William Kotzwinkle was born in 1938 in Scranton, Pennsylvania. He attended Rider College and Pennsylvania State University.He worked as an editor and writer in the 1960s. William Kotzwinkle is an accomplished author who is best known for his book of the film E.T.: The Extra-Terrestrial, but who has produced a range of work for both adults and children that often transgresses genre boundaries and the distinction between serious and popular fiction. Beginning as a children's writer with The Fireman, he then published novels for adults such as Hermes 3000, The Fan Man, and Queen of Swords, which began to establish him as an original and distinctive novelist. But it was Doctor Rat that made his reputation as a powerful fantasy writer with a sharp satirical edge. The novel focuses upon laboratory rats whose spokesman, the Doctor Rat of the title, eventually escapes from the vast laboratory where experiments on his fellow-creatures are taking place, and whose adventures are interwoven with shorter tales told by animals of different kinds who finally try to form a whole that will make humans more peaceful and benign. But they are all killed.
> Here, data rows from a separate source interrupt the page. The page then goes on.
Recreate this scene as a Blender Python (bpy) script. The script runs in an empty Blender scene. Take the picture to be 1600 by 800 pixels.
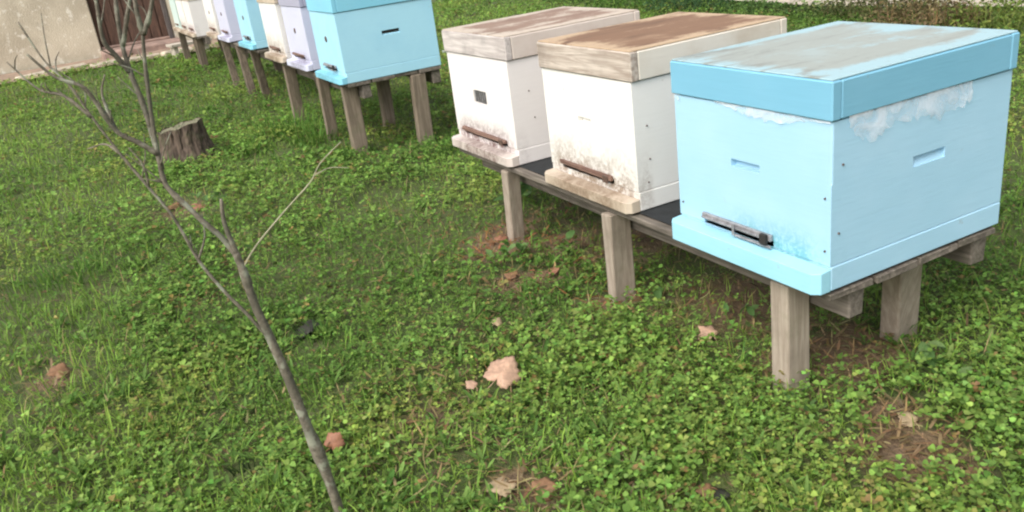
import bpy, bmesh, math, random
import numpy as np
from mathutils import Vector, Matrix

S = bpy.context.scene
COL = S.collection
rnd = random.Random(7)
rng = np.random.default_rng(11)

# ------------------------------------------------------------------ camera
cam = bpy.data.cameras.new('camera')
cam_ob = bpy.data.objects.new('camera', cam)
COL.objects.link(cam_ob)
cam.sensor_width = 36.0
cam.lens = 36.0 * 1313.235 / 1600.0
cam.clip_start = 0.02
cam.clip_end = 400
CAM = Vector((0.9667, -1.0636, 0.9479))
CR = Vector((0.46844817, 0.87474508, -0.12400544))
CU = Vector((-0.27467941, 0.27760245, 0.92059117))
CD = Vector((-0.83970681, 0.39718751, -0.37031682))
M = Matrix.Identity(4)
for i in range(3):
    M[i][0] = CR[i]; M[i][1] = CU[i]; M[i][2] = -CD[i]; M[i][3] = CAM[i]
cam_ob.matrix_world = M
S.camera = cam_ob

# ------------------------------------------------------------------ sky, sun, exposure
SUN_EL, SUN_AZ = math.radians(46), math.radians(-66)     # azimuth of the sun in the xy plane
sun_dir = Vector((math.cos(SUN_EL) * math.cos(SUN_AZ), math.cos(SUN_EL) * math.sin(SUN_AZ), math.sin(SUN_EL)))
w = bpy.data.worlds.new('World'); S.world = w; w.use_nodes = True
nt = w.node_tree; nt.nodes.clear()
sky = nt.nodes.new('ShaderNodeTexSky'); sky.sky_type = 'NISHITA'; sky.sun_disc = False
sky.sun_elevation = SUN_EL; sky.sun_rotation = math.pi / 2 - SUN_AZ
sky.air_density = 1.0; sky.dust_density = 4.0; sky.ozone_density = 1.0
hs = nt.nodes.new('ShaderNodeHueSaturation'); hs.inputs['Saturation'].default_value = 0.30
bg = nt.nodes.new('ShaderNodeBackground'); bg.inputs['Strength'].default_value = 0.13
wo = nt.nodes.new('ShaderNodeOutputWorld')
nt.links.new(sky.outputs[0], hs.inputs['Color']); nt.links.new(hs.outputs[0], bg.inputs[0]); nt.links.new(bg.outputs[0], wo.inputs[0])
sl = bpy.data.lights.new('sun', 'SUN'); sl.energy = 1.25; sl.angle = math.radians(38); sl.color = (1.0, 0.97, 0.92)
so = bpy.data.objects.new('sun', sl); COL.objects.link(so)
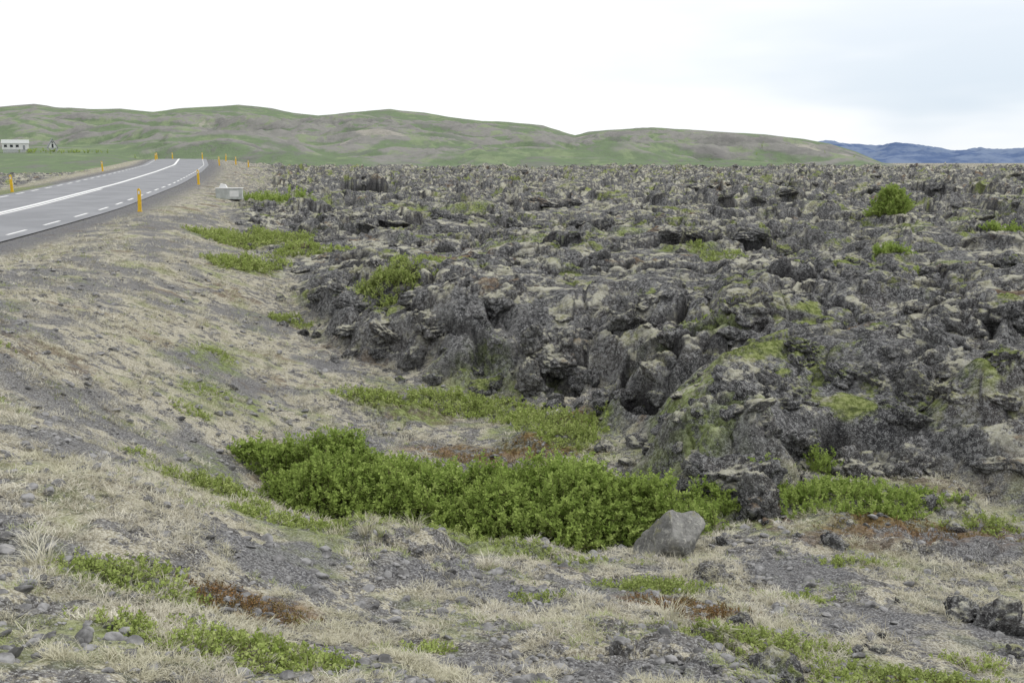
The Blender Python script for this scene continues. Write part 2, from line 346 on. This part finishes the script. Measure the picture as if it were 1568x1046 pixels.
sep=N.n('ShaderNodeMapping'); N.t.links.new(N.pos,sep.inputs[0]); sep.inputs['Scale'].default_value=(1,.5,2.5)
n1=N.noise(.007,7,.65,sep.outputs[0],.8); n2=N.noise(.035,6,.68,sep.outputs[0],.3); n3=N.noise(.15,5,.7)
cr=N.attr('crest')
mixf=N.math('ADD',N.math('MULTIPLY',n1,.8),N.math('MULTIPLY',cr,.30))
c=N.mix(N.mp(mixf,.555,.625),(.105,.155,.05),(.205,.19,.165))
c=N.mix(N.mp(n2,.54,.61,0,.65),c,(.135,.12,.11))
c=N.mix(N.mp(n2,.47,.40,0,.75),c,(.19,.24,.095))
c=N.mix(N.mp(n1,.60,.66,0,.75),c,(.38,.34,.28))
c=N.mix(N.mp(n1,.42,.37,0,.55),c,(.12,.11,.105))
c=N.mix(N.mp(n3,.45,.65,0,.35),c,(.07,.08,.045))
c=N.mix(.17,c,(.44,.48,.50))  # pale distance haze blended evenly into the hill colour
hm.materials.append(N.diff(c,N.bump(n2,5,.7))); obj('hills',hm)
mp_x=np.array([1150,1235,1262,1290,1340,1370,1400,1440,1460,1500,1530,1568,1640,1760,1900]); mp_y=np.array([262,224,219,221,227,223,226,232,236,230,233,232,226,240,262])
maz=np.arctan((mp_x-784)/1506*.984); ms=(250-mp_y)/1506
th=np.linspace(maz[0],maz[-1],500); rr=np.linspace(7500,12000,120)
TH,RR=np.meshgrid(th,rr); X=(RR*np.sin(TH)).ravel(); Y=(RR*np.cos(TH)).ravel(); R=RR.ravel()
t=(R-7500)/2500
Z=R*np.interp(TH.ravel(),maz,ms)*np.clip(t,0,1)**.7*(1-sst(1.05,1.8,t))+(1-np.abs(fbm(X,Y,900,5,2))*2)*50*sst(0,.3,t)*(1-.6*sst(.8,1,t))-60*(1-sst(0,.2,t))-20
N=NT('hazed_mountain_surface'); c=N.mix(N.mp(N.noise(.003,6,.65),.42,.58),(.10,.145,.255),(.18,.23,.33))  # blue aerial haze put straight into the base colour
obj('mountains',mesh_np('mountains',np.c_[X,Y,Z],gridq(len(rr),len(th)),N.diff(c)))
def gable(name,x,y,w,d,hw,hr,rz,aframe=False,dz=0):
    e=empty(name,(x,y,float(hillz(np.array([x]),np.array([y]))[0])-.3+dz),rz)
    box('plinth',(0,0,-1.5),(w-.6,d-.2,3.),M_CONC,e)
    if aframe:
        prism('walls',[(-w/2+.5,0.01),(w/2-.5,0.01),(0,hr-.6)],-d/2,d/2,M_WHITE,e)
        prism('roof_left',[(-w/2,0),(-w/2+.35,0),(.0,hr-.42),(0,hr)],-d/2-.4,d/2+.4,M_RED,e); prism('roof_right',[(w/2,0),(0,hr),(0,hr-.42),(w/2-.35,0)],-d/2-.4,d/2+.4,M_RED,e)
        box('door',(0,-d/2-.03,1.1),(.9,.05,2),M_DARK,e); box('window',(0,-d/2-.03,2.9),(.9,.05,.6),M_DARK,e)
    else:
        box('walls',(0,0,hw/2),(w,d,hw),M_WHITE,e)
        V=[(-w/2-.3,-d/2-.4,hw+.01),(w/2+.3,-d/2-.4,hw+.01),(w/2+.3,d/2+.4,hw+.01),(-w/2-.3,d/2+.4,hw+.01),(-w/2-.3,0,hw+hr),(w/2+.3,0,hw+hr)]
        m=bpy.data.meshes.new('roof'); m.from_pydata(V,[],[(0,1,5,4),(2,3,4,5),(0,4,3),(1,2,5),(0,3,2,1)]); m.materials.append(M_CONC); q=obj('roof',m); q.parent=e
        for i in range(3): box('window_%d'%i,(-w/2+1.6+i*2.6,-d/2-.03,1.7),(1.3,.06,1.2),M_DARK,e)
        box('door',(w/2-2.2,-d/2-.03,1.05),(.95,.06,2.05),M_RED,e)
R=560; gable('white_farmhouse',R*math.sin(ang(26)),R*math.cos(ang(26)),12,7,3,1.9,.45,dz=1.6)
R=590; gable('a_frame_cabin',R*math.sin(ang(82)),R*math.cos(ang(82)),5.6,6,3,4.8,.5,True,1.6)
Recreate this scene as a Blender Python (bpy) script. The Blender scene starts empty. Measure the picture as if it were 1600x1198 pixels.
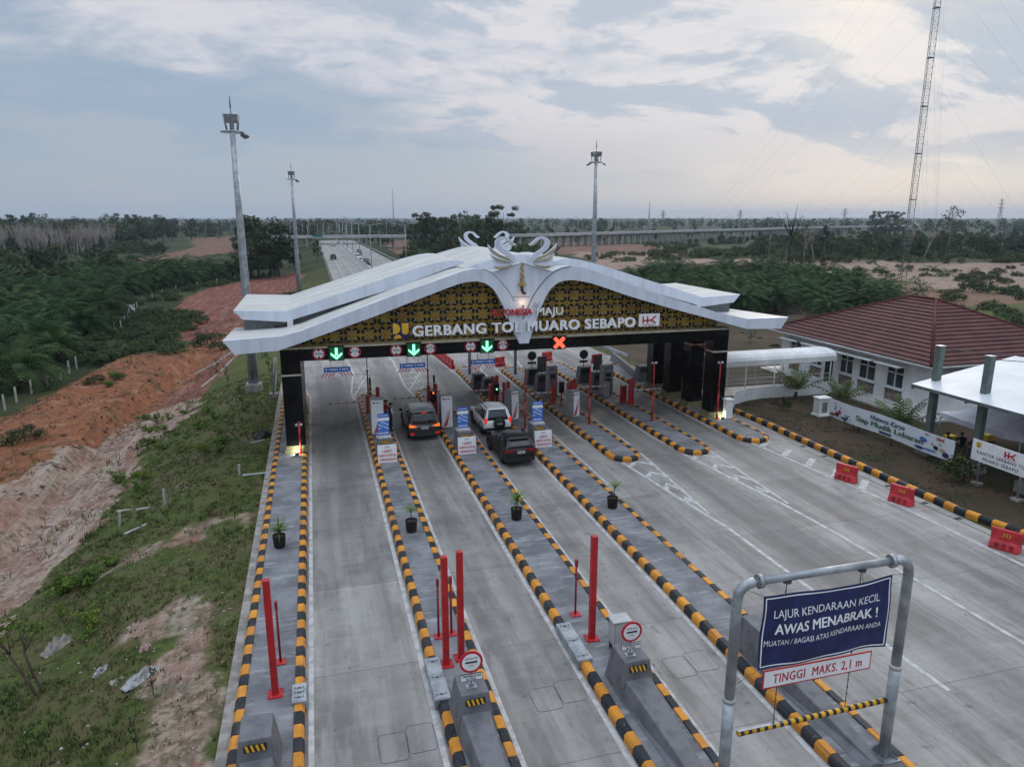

William Kotzwinkle is a novelist and poet, who is known for his broad range of style and subject. He is a two-time recipient of the National Magazine Award for Fiction, a National Book Critics Circle Award nominee. He lives with his wife, author Elizabeth Gundy, in Maine. He has won the World Fantasy Award for Best Novel for Doctor Rat in 1977. He published The Million Dollar Bear in 1994.

Joe Sevello is n illustrator whose covers for crime novels have received much admiration. He is perhaps best known for the covers he did for Dennis McMillan publications.